Il est fort possible que la nouvelle métropole attire des entreprises internationales et des capitaux étrangers qui stimuleront l'économie. La question cruciale est toutefois de savoir à qui ces avantages profiteront en fin de compte. Il est probable que seule une très, très petite partie de la population en profite. Les villes satellites situées à proximité du Caire, telles que «6th of October» (fondée en 1979) et «New Cairo» (2000), ne sont en tout cas pas florissantes et se composent presque exclusivement de «gated communities» pour la classe moyenne supérieure.
Selon le gouvernement, la nouvelle capitale est nécessaire pour accueillir la population croissante de l'Egypte et réduire les embouteillages et la pollution au Caire.
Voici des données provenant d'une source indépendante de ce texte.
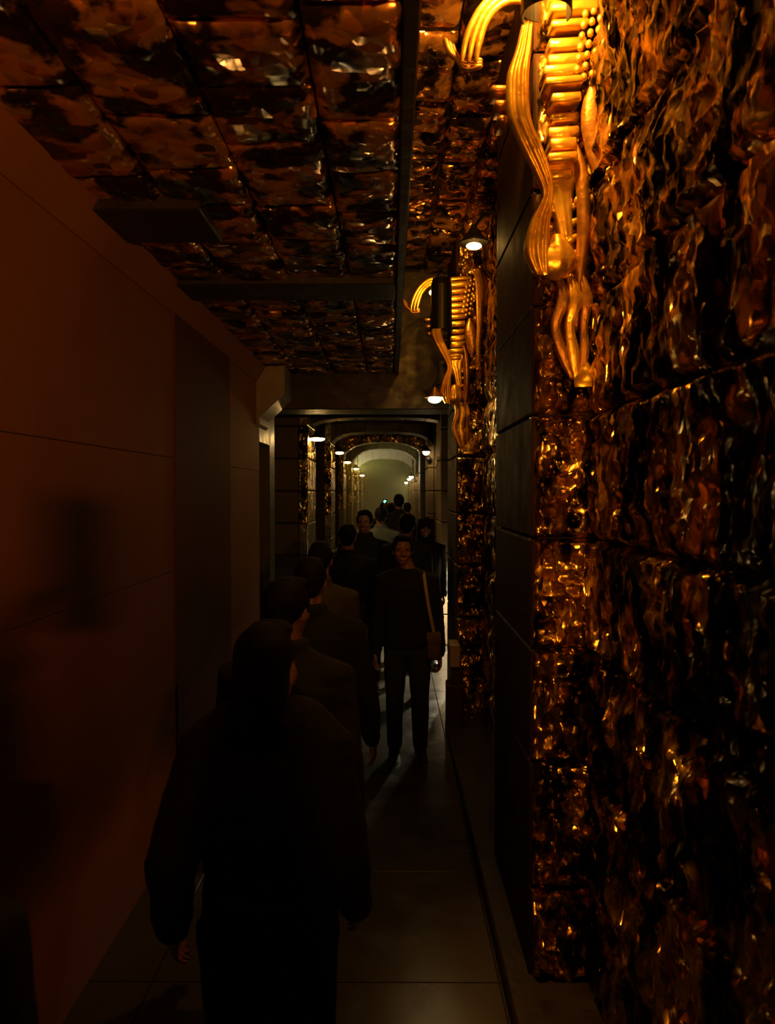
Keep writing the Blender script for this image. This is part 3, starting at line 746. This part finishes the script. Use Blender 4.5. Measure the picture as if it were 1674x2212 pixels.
person('person at the bottom left corner with only a dark shoulder in the picture', -.76, .98, 1.84, 0, coat='black', trousers='black', detail=1, arms=((12, 0, 20), (8, 0, 15)), legs=((6, 3), (-4, 6)), seed=61)

# bake the bodies and clothes in one go
bpy.context.view_layer.update()
dg = bpy.context.evaluated_depsgraph_get()
baked = [(o, bpy.data.meshes.new_from_object(o.evaluated_get(dg)), wob, sd) for (o, wob, sd) in REMESH]
for (o, me, wob, sd) in baked:
    mats = list(o.data.materials)
    o.modifiers.clear(); o.data = me
    if not me.materials:
        for q in mats: me.materials.append(q)
    if wob:
        n = len(me.vertices); co = np.empty(n * 3); me.vertices.foreach_get('co', co); co = co.reshape(-1, 3)
        no = np.empty(n * 3); me.vertices.foreach_get('normal', no); no = no.reshape(-1, 3)
        d = vnoise(co * np.array((9, 9, 6)) + sd, sd) * wob + (1 - 2 * np.abs(vnoise(co * np.array((14, 14, 24)) + sd, sd + 5))) * wob * .5
        me.vertices.foreach_set('co', (co + no * d[:, None]).ravel()); me.update()
    me.polygons.foreach_set('use_smooth', [True] * len(me.polygons))

# shoulder bag worn by the walking man: strap over his left shoulder, bag at his hip
def man_world(p):
    p = Vector(p); return Vector((.127 - p.x, 5.8 - p.y, p.z + man.location.z))
bag = empty('shoulder_bag', man_world((-.2, .12, .98)), 0, 'small dark shoulder bag on a tan strap worn by the walking man', 'bag')
def bl(p): return man_world(p) - bag.location
st = ribbon([], .03, .003) if False else Geo()
path = smooth_path([(-.125, -.09, 1.40), (-.125, -.02, 1.455), (-.128, .06, 1.43), (-.14, .135, 1.33), (-.16, .15, 1.2), (-.185, .14, 1.08), (-.2, .125, 1.0)], 20)
st.tube([bl(p) for p in path], .014, 8, True, ((0, 1, 0), .35))
st.build('strap', M['strap'], bag)
bg = Geo().box(-.055, .055, -.035, .035, -.19, .02, .018); bg.build('bag_body', M['plaid'], bag)
Geo().box(-.057, .057, -.042, .038, -.07, .024, .012).build('flap', M['plaid'], bag)

sp = empty('camera_phone', (0, -.07, EYE), 0, 'dark phone held up behind the camera', 'phone')
Geo().box(-.04, .04, -.008, .0, -.085, .07, .003).build('case', M['iron'], sp, smooth=False)
# the phone with the green light in the raised hand
pw, pd_, _, _ = tw[0]
ph = empty('phone', tall.location + pw + pd_ * .10, 0, 'small phone glowing green above the far crowd', 'phone')
Geo().box(-.037, .037, -.006, .006, -.07, .07, .004).build('case', M['iron'], ph, smooth=False)
Geo().ell((0, -.012, .03), (.026, .006, .026), 14, 8).build('green_light', glow('green_glow', (.12, 1.0, .55), 3.0), ph)

# ------------------------------------------------------------------ haze in the far aisle
hz = bpy.data.materials.new('aisle_haze'); hz.use_nodes = True
nt = hz.node_tree; nt.nodes.remove(nt.nodes['Principled BSDF'])
vs = nt.nodes.new('ShaderNodeVolumeScatter'); vs.inputs['Color'].default_value = (.95, .93, .30, 1); vs.inputs['Density'].default_value = HAZE; vs.inputs['Anisotropy'].default_value = .2
nt.links.new(vs.outputs[0], nt.nodes['Material Output'].inputs['Volume'])
ho = Geo().box(-1.07, .65, 14.2, 37.9, .15, 3.4).build('haze', hz, None, smooth=False)
tag(ho, 'thin olive haze hanging in the far end of the aisle', 'haze', None, 'stuff')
En effet, cette ville présente l'une des plus fortes densités de population au monde. Plus de 22 millions de personnes vivent dans l'agglomération – avec un développement urbain anarchique. Les critiques, en revanche, objectent que la nouvelle ville doit avant tout servir à tenir les grandes protestations à l'écart du gouvernement.
Il est légitime de douter que la solution consistant à construire une ville exorbitante soit la bonne. Si le gouvernement utilisait ne serait-ce qu'une fraction des investissements pour aider les gens dans les villes existantes, les problèmes de congestion et de pollution pourraient être traités rapidement et efficacement. Ce projet mégalomaniaque a bien plus le potentiel, avec ses records et ses excès, de mener l'Egypte à la faillite. Un pays où une personne sur trois vit toujours dans une pauvreté extrême et où la faim ne cesse d'augmenter.